A Southern lawyer (Kenneth Branagh) gets in too deep with a sexy client (Embeth Davidz) and her nutty father (Robert Duvall).

1998 ·
R ·
Thriller
Reviewed June 5, 2009
As a general rule, most legal thrillers don't need to be made. The plot, with only minor variations, is always the same: flawed lawyer (the flaw can be drink, womanizing, general cockiness, but there's always a flaw) falls for beautiful client and gets in over his head, usually finding out at the end that the beautiful client was setting him up all along. If you've seen Body Heat, you've seen them all, and they're never as well-done as that film.

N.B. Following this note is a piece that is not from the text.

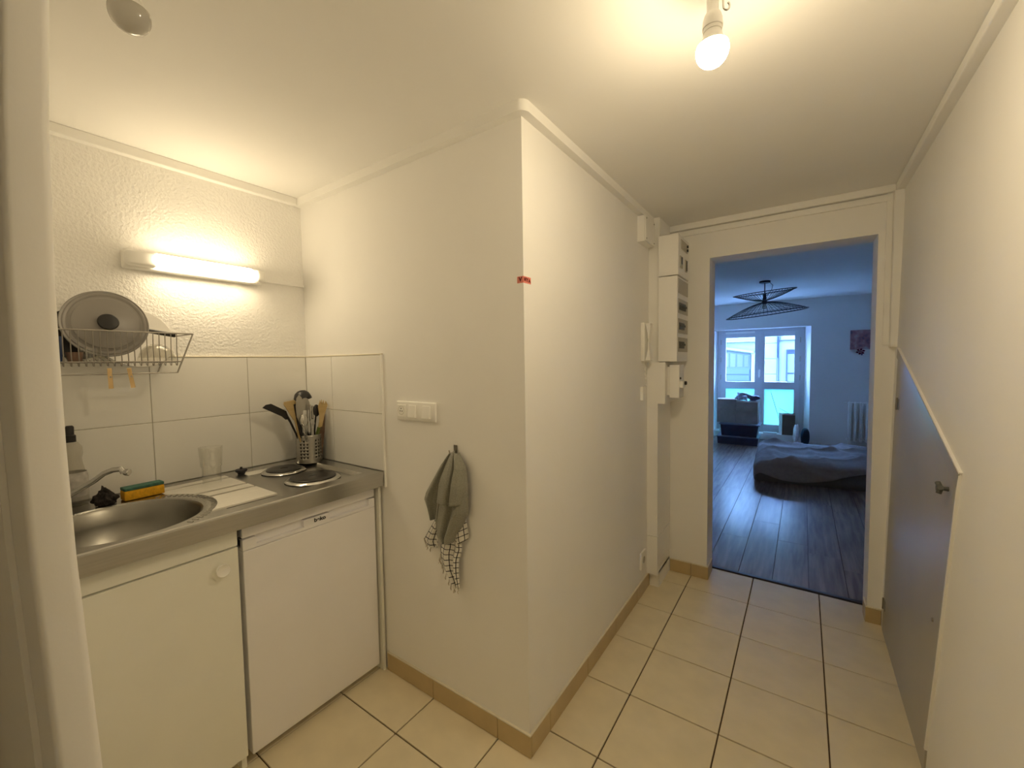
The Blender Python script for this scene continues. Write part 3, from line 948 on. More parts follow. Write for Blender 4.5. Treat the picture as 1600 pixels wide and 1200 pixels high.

What befuddles me about this film is not why it was made — as long as John Grisham keeps turning out fast-paced legal thrillers, they will surely be made into movies — but why it required such an overqualified team to make it. I mean, directed by Robert Altman? Starring Kenneth Branagh, Robert Downey Jr., and Robert Duvall? In a film that looks and sounds like it's destined for straight-to-video and late-night hell? I can see how the sheer star power got this project greenlighted, but the final product is so bland that it takes the reputations of everyone involved down a star or two. It's not bad bad, just… boring bad. Which is the worst kind of bad to sit through, as it turns out.
Apparently this movie isn't even based on one of Grisham's published works, but on a discarded manuscript. I can see why it was discarded. As I said, most legal thrillers turn out to be ripoffs of Body Heat, and this is no excecption. Yeah, I'm spoiling the plot by mentioning this, but come on — anyone who doesn't see the ending coming at least an hour away just needs to get out and see more films. Everything about this film is tolerable, nothing more: tolerable shots, tolerable script, tolerable accents, tolerable acting. Nothing is done incompetently or with inspiration; nothing sucks, nothing rocks. The characters are uninteresting, the plot twists clichéd, the ending half-hearted and tired. It's a film that just is, without anything special to recommend it.
There seems to be no reason why the lawyer is obsessed with his client and willing to do so much for her; she's pretty, but the characters just aren't deep enough to explain the attraction. Or maybe they had massive chemistry and I just couldn't see it, the way I couldn't see most of the film's action scenes because they were shot in such darkness that I couldn't tell the good guys from the bad. All the major events happen in the dark, which left me squinting at the screen in vain and asking my husband who just got shot and is she naked and are they on a boat now and wait which one is the bad guy, the flailing shadow on the left or the one on the right?
Thanks to the vagaries of my mail delivery and its disarrangement of my Netflix schedule, I am now stuck with this DVD for the entire weekend. Maybe the universe wants me to watch it again, so that I can figure out what's happening in the darker scenes. Or maybe this is karma’s revenge for my dislike of Citizen Kane, and the universe is punishing me for my lack of taste. Uncle, universe — I cry uncle!